BE CAREFUL: CHRISTIANS CAN BECOME CHRONIC CRITICIZERS

Those who love the Lord want what is best for His family. They want it to be as effective as possible in carrying out its God-given work. They also want it to have the very best worship possible.

Examining ourselves is a biblical concept. Self- evaluation, when coupled with an honest and humble spirit, has great potential to help us grow by making adjustments. Sometimes tweaking things means we are attempting to go from good to better. At other times, making changes means we need to remove some faulty approach or mentality.

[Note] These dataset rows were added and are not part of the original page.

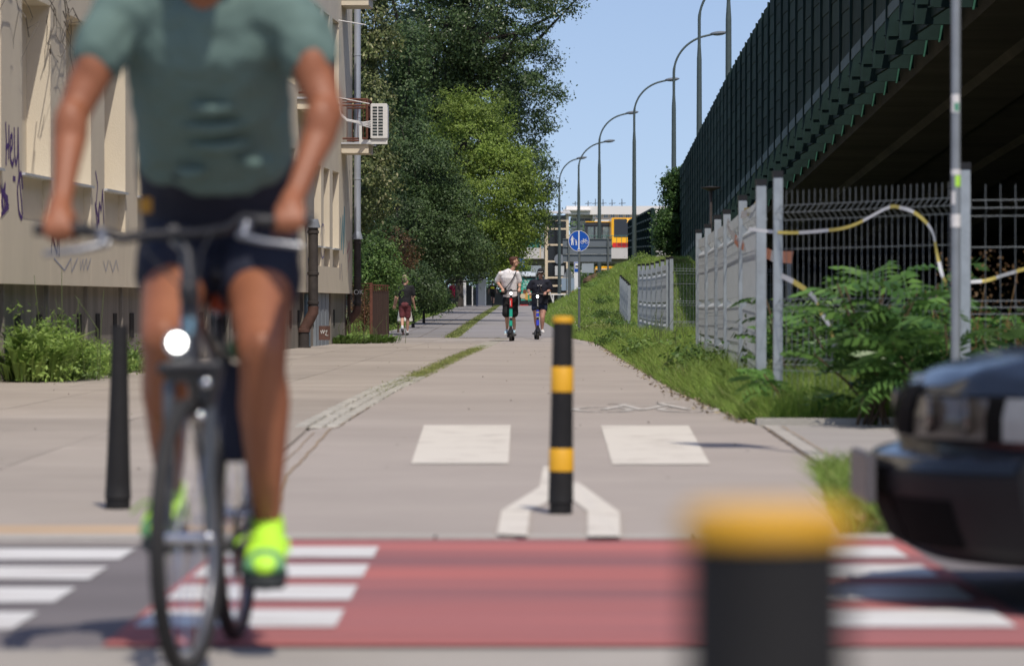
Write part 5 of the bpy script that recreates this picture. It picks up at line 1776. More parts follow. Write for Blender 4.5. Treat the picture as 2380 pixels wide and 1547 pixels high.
# specks of clover blossom on the bank
n1 = 420
Yg = rng.uniform(60, 190, n1)
Xg = np.array([right_x(y) for y in Yg]) + rng.uniform(.2, 4.5, n1)
P = np.stack([Xg, Yg, zg(Xg, Yg) + rng.uniform(.08, .3, n1)], 1)
o = link_mesh('blossoms', leaf_mesh('blossoms', P, .045, rng, .3), LEAF('blossom', (.5, .45, .42), (.75, .72, .7), .2))
tag(o, 'small white blossoms dotted over the grassy bank', 'blossom', kind='stuff')


# weeds with broad leaves ------------------------------------------------
def weed(lab, base, n, L_, mat, seed, upright=.6, spread=.35, nm='weed', cat='weed', asp=.28, group=None, stalks=0):
    rng = np.random.default_rng(seed)
    t = thing(nm, base, lab, cat, group)
    v, f = [], []
    for i in range(n):
        a = rng.uniform(0, 2 * math.pi)
        r0 = min(abs(rng.normal()) * spread * .5, spread * .6)
        b = np.array(base) + np.array([math.cos(a) * r0, math.sin(a) * r0, rng.uniform(0, .05)])
        d = np.array([math.cos(a), math.sin(a), 0])
        l = L_ * rng.uniform(.5, 1.2)
        u = upright * rng.uniform(.5, 1.3)
        s = np.array([-math.sin(a), math.cos(a), 0]) * l * asp * .5
        p1 = b + (d * .35 + np.array([0, 0, u])) * l * .5
        p2 = p1 + (d * .8 + np.array([0, 0, u * .2])) * l * .5
        k = len(v)
        v += [b - s * .25, b + s * .25, p1 + s, p2, p1 - s]
        f += [(k, k + 1, k + 2, k + 4), (k + 4, k + 2, k + 3, k + 3)]
    f2 = [(q[0], q[1], q[2]) for q in f] + [(q[0], q[2], q[3]) for q in f if q[2] != q[3]]
    link_mesh('leaves', np_mesh('leaves', np.array(v), np.array(f2)), mat, t)
    if stalks:
        mb = MB()
        for k in range(stalks):
            h = rng.uniform(.5, 1.1) * L_ * 2
            x, y = base[0] + rng.normal() * spread * .5, base[1] + rng.normal() * spread * .4
            mb.tube([(x, y, base[2]), (x + rng.normal() * .05, y, base[2] + h * .6), (x + rng.normal() * .12, y, base[2] + h)], [.006, .005, .003], 4)
        mb.build('stalk', M('green_stalk', (.10, .13, .05), .8, .3, 5), t)
    return t


weedm = LEAF('weed_leaf', (0.0780, 0.1495, 0.0325), (0.1950, 0.2990, 0.0780), .3)
weedl = LEAF('pale_weed_leaf', (0.1500, 0.2500, 0.0500), (0.3250, 0.4500, 0.1125), .35)
for i, (px, py, Y, n, L_, lab) in enumerate([(770, 792, 86, 130, .30, 'broad leaved weed below the drain pipe'), (800, 793, 86, 160, .34, 'spreading weed at the foot of the iron railing'),
                                             (845, 792, 87, 150, .32, 'low bushy weed by the gate post'), (880, 793, 87.5, 200, .32, 'bushy green weed in front of the rusty gate')]):
    weed(lab, (xat(px, Y), Y, 0), n, L_, weedm, 60 + i, .7, .8, stalks=8, group='weeds along the wall')
for i, (px, Y, h, n, lab) in enumerate([(20, 45.5, .75, 260, 'tall weeds at the picture edge by the plinth'), (75, 46.5, .5, 200, 'feathery weeds below the purple graffiti'), (125, 47.0, .46, 200, 'bright green weeds against the plinth'),
                                        (175, 48.5, .42, 200, 'fine leaved weeds beside the black bollard'), (222, 51, .38, 160, 'low weeds where the plinth meets the pavement'), (8, 44.3, 1.0, 110, 'tallest feathery weeds at the left picture edge'), (48, 45.3, .8, 90, 'tall arching weeds under the purple scribble')]):
    p = W(Y, .25, 0)
    t_ = weed(lab, (p.x, Y, 0), n * 2, h * .62, weedl if i in (1, 2, 3, 5, 6) else weedm, 70 + i, 1.25, .75, stalks=10, asp=.13, group='weeds along the wall')
    rq = np.random.default_rng(170 + i)
    C_, P_, D_ = crown_points([(p.x + .1, Y, h * .45, .42, .6, h * .5), (p.x + .3, Y - .3, h * .25, .35, .5, h * .3)], 48, 38, .08, rq, .1)
    P_ = P_[P_[:, 2] > .02]
    link_mesh('foliage', leaf_mesh('foliage', P_, .07, rq, .9, .3, .3), weedl if i in (1, 2, 3, 5, 6) else weedm, t_)
for i, (px, py, Y, n, L_) in enumerate([(1480, 800, 70, 120, .42), (1500, 815, 62, 130, .40), (1525, 800, 66, 120, .42), (1590, 825, 52, 120, .36), (1600, 850, 44, 90, .28), (1620, 800, 58, 110, .45), (1470, 770, 86, 90, .4), (1400, 775, 95, 80, .35), (1700, 850, 38, 110, .34)]):
    X = xat(px, Y) + .25
    weed(['dock plant with big leaves below the far fence', 'dock plant in the middle of the grassy verge', 'leafy dock between the two fence groups', 'weed clump left of the near fence posts', 'small weed clump at the path edge',
          'tall weed clump by the end fence post', 'weed clump at the foot of the far fence', 'weed clump near the sign pole', 'weed clump under the near fence posts'][i], (X, Y, 0), n, L_, weedm, 80 + i, .9, .6, stalks=5, asp=.34, group='weeds on the verge')


# scruffy growth on the bank
rb_ = np.random.default_rng(404)
bank_labels = ['low leafy clump by the path edge past the centre bollard', 'low leafy clump halfway to the blue sign', 'clump of tall weeds left of the far fence', 'clump of weeds at the foot of the blue sign pole', 'clump of weeds on the bank above the blue sign pole',
               'dry yellowish clump in the middle of the bank', 'leafy clump high on the bank below the grid barrier', 'dark leafy clump on the bank below the ivy', 'clump of weeds at the top edge of the bank', 'dry clump near the far low fence posts',
               'leafy clump between the far fence and the bank', 'small clump at the near end of the bank', 'ragged clump on the bank below the direction board', 'leafy clump in the grass before the near posts']
for i, (x, y) in enumerate([(2.05, 60), (2.15, 78), (2.9, 84), (2.3, 108), (3.1, 128), (3.4, 140), (5.6, 165), (6.3, 150), (4.6, 190), (3.2, 114), (4.3, 112), (2.4, 98), (3.8, 176), (2.15, 45)]):
    h = rb_.uniform(.22, .5)
    z0 = float(zg(x, y))
    tree('bank_weeds', bank_labels[i], 'weeds', (x, y, z0), [(x, y, z0 + h * .45, rb_.uniform(.25, .5), .5, h * .5), (x + .3, y + .2, z0 + h * .3, .3, .4, h * .35)], 36, 40, .09, .075,
         [weedm, bush, weedl, grassd][i % 4], .012, 410 + i, .1, 8, 'weed clumps on the bank', barkm=M('green_stalk', (.10, .13, .05), .8, .3, 5))

# sumac with compound leaves ---------------------------------------------
def frond_mesh(rng, L_, nl, leaf):
    v, f = [], []
    pts = []
    for i in range(nl + 2):
        t = i / (nl + 1)
        pts.append(np.array([t * L_ * (1 - .12 * t), 0, .16 * L_ * math.sin(t * 2.2) - .28 * L_ * t * t]))
    for i in range(nl + 1):
        k = len(v)
        a, b = pts[i], pts[i + 1]
        w = np.array([0, .004, 0])
        v += [a - w, a + w, b + w, b - w]
        f.append((k, k + 1, k + 2, k + 3))
    for i in range(1, nl + 2):
        for s in (-1, 1):
            p = pts[i]
            d = np.array([.45 + rng.normal() * .08, s * 1.0, -.30 + rng.normal() * .12])
            d /= np.linalg.norm(d)
            l = leaf * rng.uniform(.8, 1.15) * (1 - .35 * abs(i / (nl + 1) - .45))
            n = np.cross(d, np.array([1, 0, .15]))
            n /= np.linalg.norm(n)
            sd = np.cross(n, d) * l * .16
            k = len(v)
            q = p + d * l * .45 + n * .012
            v += [p, q - sd, p + d * l - np.array([0, 0, .02]), q + sd]
            f.append((k, k + 1, k + 2, k + 3))
    return np_mesh('leaf', np.array(v), np.array(f))


summ = LEAF('sumac_leaf', (0.0646, 0.1581, 0.0403), (0.1581, 0.3019, 0.0719), .3, .4)
rng = np.random.default_rng(33)
FM = []
for k in range(6):
    m_ = frond_mesh(rng, .50, 7, .165)
    m_.materials.append(summ)
    FM.append(m_)


def sumac(lab, base, n, h, spread, seed, leafscale=1.0):
    rng = np.random.default_rng(seed)
    t = thing('sumac_bush', base, lab, 'bush', 'sumac bushes by the fence')
    ns = max(2, n // 9)
    for s in range(ns):
        a = rng.uniform(0, 6.28)
        hh = h * rng.uniform(.45, 1.0)
        tip = Vector(base) + Vector((math.cos(a) * spread * rng.uniform(.2, 1), math.sin(a) * spread * .5 * rng.uniform(.2, 1), hh))
        b = Vector(base) + Vector((rng.normal() * spread * .25, rng.normal() * .1, 0))
        MB().tube([b, b.lerp(tip, .5) + Vector((0, 0, .05)), tip], [.014, .011, .006], 6).build('stem', M('reddish_stem', (.11, .07, .04), .8, .3, 8), t)
        for k in range(9):
            f_ = rng.uniform(.3, 1.0)
            p = b.lerp(tip, f_)
            az = rng.uniform(0, 6.28)
            sc = leafscale * rng.uniform(.7, 1.15)
            piece('leaf', FM[rng.integers(0, 6)], p, t, (rng.normal() * .25, -rng.uniform(-.15, .75), az), (sc, sc, sc))


sumac('big sumac bush spilling over the verge in front of the fence panel', (2.72, 28.75, 0), 80, 1.08, .62, 1)
sumac('low sumac shoots at the foot of the corner post', (2.12, 29.6, 0), 26, .42, .35, 2, .75)
sumac('sumac bush low beside the tall grey pole', (3.12, 28.0, 0), 60, .8, .4, 3)
sumac('sumac growing behind the mesh panel', (3.0, 32.5, 0), 60, 1.25, .7, 4)
sumac('sumac seen through the right hand mesh panel', (4.1, 31.5, 0), 54, .85, .8, 5)
sumac('thin sumac shoots behind the corner post', (2.55, 34.5, 0), 36, 1.15, .4, 6, .7)
for i, (x, y, h) in enumerate([(3.6, 34, .9), (4.2, 36, .8), (2.9, 38, .9), (3.4, 42, 1.0), (4.5, 33, .7), (5.0, 38, .8)]):
    tree('undergrowth_shrub', ['shrub behind the mesh under the viaduct edge', 'shrub deep behind the right hand panel', 'shrub between the near fence posts', 'shrub far behind the near posts', 'low shrub at the right picture edge behind the mesh', 'shrub in the shade of the viaduct'][i],
         'shrub', (x, y, 0), [(x, y, h * .5, .55, .5, h * .5), (x + .3, y, h * .35, .5, .5, h * .4)], 60, 45, .11, .085, bush if i % 2 else dark, .02, 90 + i, .2, 8, 'undergrowth behind the fence')
# dry stalks behind the right hand panel
dsk = thing('dry_stalks', (3.6, 30.5, 0), 'brown dry weed stalks behind the right hand mesh', 'weeds')
for k in range(16):
    x = 3.45 + rng.uniform(0, 1.2)
    h = rng.uniform(.7, 1.45)
    MB().tube([(x, 30.4 + rng.uniform(0, .5), 0), (x + rng.normal() * .05, 30.6, h * .6), (x + rng.normal() * .14, 30.6, h)], [.006, .005, .003], 4).build('stalk', M('dry_stalk', (.20, .12, .05), .9, .3, 6), dsk)
P = np.stack([3.45 + rng.uniform(0, 1.25, 700), 30.4 + rng.uniform(0, .6, 700), rng.uniform(.4, 1.35, 700)], 1)
link_mesh('seed_heads', leaf_mesh('seed_heads', P, .035, rng, .2), dry, dsk)['kind'] = 'stuff'
# bare vine on the wall, top left
vn = thing('bare_vine', W(45.5, .1, 4.2), 'bare twining vine stems hanging on the wall top', 'vine')
rng = np.random.default_rng(8)
for k in range(15):
    Y = rng.uniform(43.6, 48.0)
    z = rng.uniform(4.35, 5.1)
    pts = []
    for j in range(7):
        pts.append(W(Y, .05 + .10 * rng.random(), z))
        Y += rng.normal() * .28
        z += rng.normal() * .13 - .09
    MB().tube(pts, [.007, .006, .006, .005, .004, .004, .002], 4).build('stem', M('vine_stem', (.10, .085, .07), .9, .3, 6), vn)
# ------------------------------------------------------------------ people
skin_tan = M('tanned_skin', (0.285, 0.106, 0.050), 0.5, 0.16, 7, 0.1, 60)
skin = M('skin', (0.52, 0.30, 0.21), 0.55, 0.06, 9)


def V3(*a):
    return Vector(a)


def ellip_tube(mb, secs, n=20):
    """secs: [(centre, x-axis vector*rx, y-axis vector*ry)] closed elliptical loft"""
    base = len(mb.v)
    for c, ax, ay in secs:
        for k in range(n):
            a = 2 * math.pi * k / n
            mb.v.append(tuple(Vector(c) + ax * math.cos(a) + ay * math.sin(a)))
    for i in range(len(secs) - 1):
        for k in range(n):
            a, b = base + i * n + k, base + i * n + (k + 1) % n
            mb.f.append((a, b, b + n, a + n))
    mb.f.append(tuple(base + k for k in range(n))[::-1])
    e = base + (len(secs) - 1) * n
    mb.f.append(tuple(e + k for k in range(n)))


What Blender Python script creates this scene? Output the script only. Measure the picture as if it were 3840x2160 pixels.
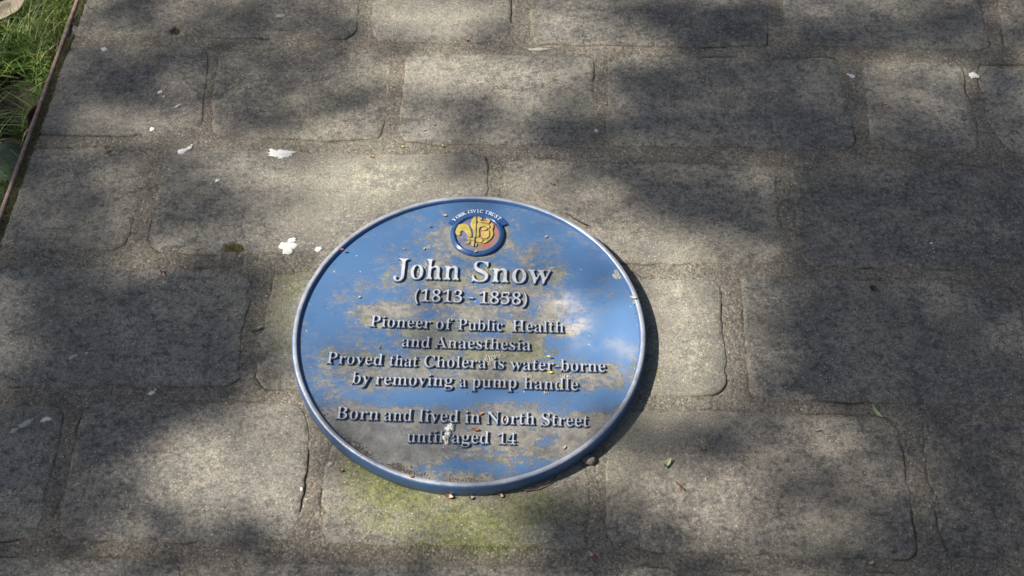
import bpy, bmesh, math, random
import numpy as np
from mathutils import Vector, Matrix, noise as mnoise
from mathutils.geometry import delaunay_2d_cdt

random.seed(7)
rng = np.random.default_rng(11)
scene = bpy.context.scene
for o in list(bpy.data.objects):
    bpy.data.objects.remove(o)
C = scene.collection

# ------------------------------------------------------------------ camera
CAM = Vector((0.0617, -1.0762, 1.5741)); PITCH = 0.9326; FPX = 5005.8
cd = bpy.data.cameras.new('camera'); cam = bpy.data.objects.new('camera', cd); C.objects.link(cam)
cam.location = CAM; cam.rotation_euler = (math.pi/2 - PITCH, 0.0006, 0)
cd.sensor_width = 36; cd.lens = FPX/3840*36; cd.clip_start = 0.05; cd.clip_end = 400
cd.dof.use_dof = True; cd.dof.focus_distance = 1.93; cd.dof.aperture_fstop = 9
scene.camera = cam

# ------------------------------------------------------------------ sky, sun, exposure
ELEV = math.radians(47.5); AZ = math.radians(182.4)          # azimuth of the sun, measured from +X
L = Vector((math.cos(ELEV)*math.cos(AZ), math.cos(ELEV)*math.sin(AZ), math.sin(ELEV)))
L = Vector((-abs(L.x), -L.y if L.y > 0 else L.y, L.z)).normalized()
w = bpy.data.worlds.new('World'); scene.world = w; w.use_nodes = True
wn = w.node_tree; sky = wn.nodes.new('ShaderNodeTexSky'); sky.sky_type = 'NISHITA'; sky.sun_disc = False
sky.sun_elevation = ELEV; sky.sun_rotation = math.atan2(L.x, L.y); sky.air_density = 1.0; sky.dust_density = 2.0; sky.ozone_density = 1.0
wn.links.new(sky.outputs[0], wn.nodes['Background'].inputs[0]); wn.nodes['Background'].inputs[1].default_value = 0.052
sd = bpy.data.lights.new('sun', 'SUN'); sun = bpy.data.objects.new('sun', sd); C.objects.link(sun)
sd.energy = 5.0; sd.angle = math.radians(0.53); sd.color = (1.0, 0.945, 0.865)
sun.rotation_euler = L.to_track_quat('Z', 'Y').to_euler(); sun.location = L*12
scene.view_settings.view_transform = 'Standard'; scene.view_settings.look = 'None'
scene.view_settings.gamma = 1; scene.view_settings.use_curve_mapping = False
scene.view_settings.exposure = 0.78
scene.cycles.use_denoising = True

# ------------------------------------------------------------------ helpers
cp, sp = math.cos(PITCH), math.sin(PITCH)
FW = np.array([0, cp, -sp]); UP = np.array([0, sp, cp]); RT = np.array([1.0, 0, 0])
def at(px, py, z=0.0):
    """point of the paving (height z) that the survey photograph shows at px, py"""
    px = np.asarray(px, float); py = np.asarray(py, float)
    d = FW + np.multiply.outer((px-1920)/FPX, RT) + np.multiply.outer((1080-py)/FPX, UP)
    t = (z-CAM.z)/d[..., 2]
    return np.array(CAM) + t[..., None]*d
def P(px, py, z=0.0):
    a = at(px, py, z); return Vector((a[0], a[1], z))

def mesh_np(name, V, F, mats, parent=None, smooth=True, attrs=None):
    """V (n,3), F list of arrays of equal-sized faces"""
    me = bpy.data.meshes.new(name); V = np.asarray(V, np.float32)
    F = [np.asarray(f, np.int32) for f in F if len(f)]
    me.vertices.add(len(V)); me.vertices.foreach_set('co', V.ravel())
    nl = sum(f.size for f in F); nf = sum(len(f) for f in F)
    me.loops.add(nl); me.polygons.add(nf)
    me.loops.foreach_set('vertex_index', np.concatenate([f.ravel() for f in F]))
    tot = np.concatenate([np.full(len(f), f.shape[1], np.int32) for f in F])
    st = np.concatenate([[0], np.cumsum(tot)[:-1]]).astype(np.int32)
    me.polygons.foreach_set('loop_start', st); me.polygons.foreach_set('loop_total', tot)
    if attrs:
        for k, v in attrs.items():
            a = me.attributes.new(k, 'FLOAT', 'POINT'); a.data.foreach_set('value', np.asarray(v, np.float32))
    me.update(calc_edges=True); me.validate()
    me.polygons.foreach_set('use_smooth', np.full(len(me.polygons), smooth))
    for m in (mats if isinstance(mats, (list, tuple)) else [mats]): me.materials.append(m)
    o = bpy.data.objects.new(name, me); C.objects.link(o)
    if parent: o.parent = parent
    return o

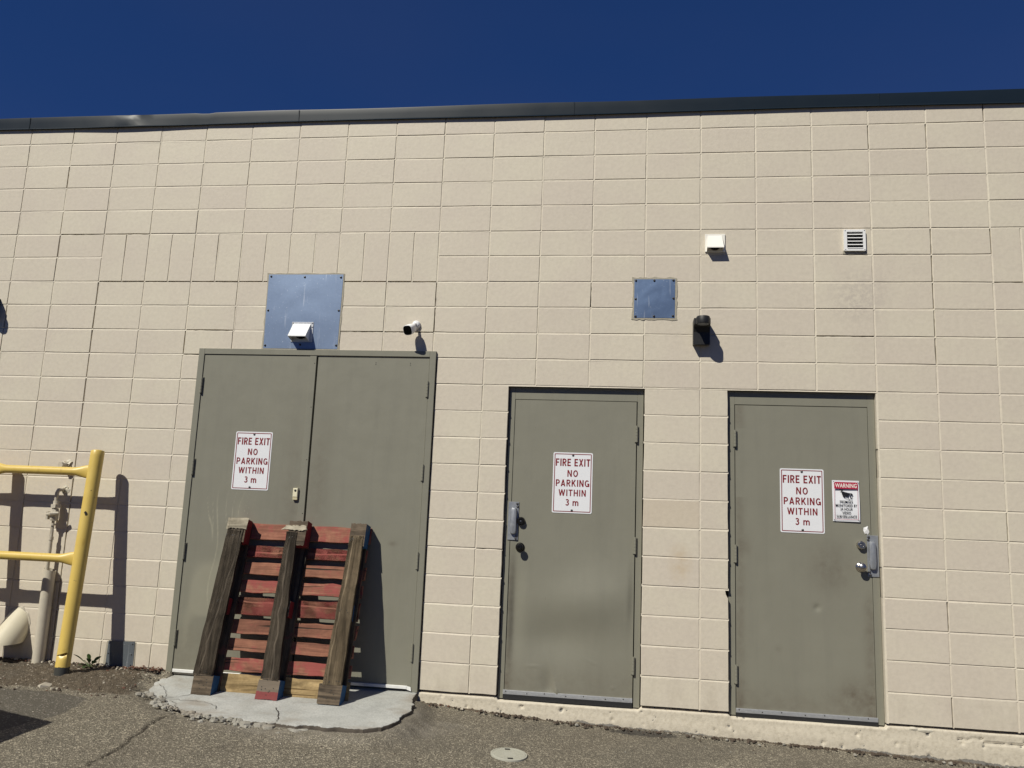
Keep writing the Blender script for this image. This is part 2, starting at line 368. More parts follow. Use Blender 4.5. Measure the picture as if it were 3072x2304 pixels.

The Lord charges us to hold fast to what is good and abhor what is evil (Romans 12:9). He tells us to test the spirits that we hear (1 John 4:1). In order to do those things, we have to analyze matters and messages according to God’s standard of good/right. No child of God or local church has the right to run away from the duty to make decisions based on what God has revealed. At the same time, it is not wrong to point out when we or others are not acting or teaching in harmony with the Scriptures (Ephesians 5:11).

As you and I observe what takes places in the work, worship, and communication of the church, it is possible to become a chronic criticizer. Yes, there is such a thing as “constructive criticism,” where a person with the best interest of the people/activities involved offers their viewpoint about how matters can be improved. There also is such a thing as being a person who constantly criticizes everything and everyone with a spirit that is less than uplifting. If we are not careful, we can become negative, cannot- see-anything-good-in anyone, chronic criticizers.

How can we improve our worship experience? If you mean that things seem to be a bit chaotic or do not flow well, we certainly understand the concern to do all things decently and in order (1 Corinthians 14:40). If you mean that some song lyrics sound more like Calvinism than they do the Christ, you have a point, because it is just as wrong to teach falsely in a song (Colossians 3:16) as it is to teach falsely in a sermon.

It seems to me, however, when the idea of “improving” our worship is considered, more often than not it involves subjective matters. At times, I and others struggle with the temptation to be a constant criticizer of others, especially those who lead in worship. Does that touch a chord with anyone else?

Consider some criticisms that are made about our collective singing in our worship assemblies. One says, “The singing today was so slow,” while someone else opines, “The singing was way too fast today.” Question: What does the Bible say about the proper tempo of a spiritual song? Nothing.

“Why did he lead that song which has an alto lead in the chorus when we do not have any ‘strong’ alto singers?” Question: What does the New Testament say about singing with four-part harmony? Zilch.

“He is not a bad song leader, but his voice is not very pleasant to listen to.” Question: What do the Scriptures say about a song leader’s voice? Nothing.

“Our song leaders are great people, but they need to smile more.” Question: What does the new covenant say about the facial expressions of brothers who lead us in praising God in song? Not a thing.

“He has a good voice, but a lot of times his hand movements do not match the time of the songs.” Question: What does the Bible say about appropriate hand movements while leading a song? Zero.

What did you notice about all of those criticisms that we just mentioned? Each one involves a personal preference, a subjective approach. Not one of them is based on “Thus says the Lord.”

We could make the same observations about how we critique those brothers who lead prayers or present lessons. “His prayer was so long” versus “Why are his prayers always so short?” What does the Bible say about God’s viewpoint on the best length for a public prayer? Nothing. The Levites prayed “a long one” (Nehemiah 9:5-38), while the early disciples prayed “a short one” (Acts 1:24,25).

“Before he ever gets to the microphone to lead a prayer, I already feel a sense of frustration because I know he basically will say the exact things in his prayer that he prays in each prayer.” What does the Bible say about repetition in prayer? Vain repetition is a no-no (Matthew 6:7), but Jesus prayed the same thing in three consecutive instances (Matthew 26:44). It appears I should be careful when I express my opinion about “too much repetition” in prayer.

Remember, worship is a participation activity. Just sitting or standing in an assembly is not worship. It becomes worship for me when I am paying homage to God. Remember, worship is a personal activity. I personally engage in it. Remember, worship is a pondering activity. I need to focus on the meaning of His Supper and every word offered in prayer, every word sung, and every word spoken from God’s Book.

Let us be careful about expressing ideas that are purely subjective rather than Scripture-based. And, let us be on guard against becoming chronic criticizers. If the main thing I take away from my worship experience is my memory of what I think others did not do well, that sounds a lot like a certain Pharisee (Luke 18:11). If so, something is amiss . . . inside me.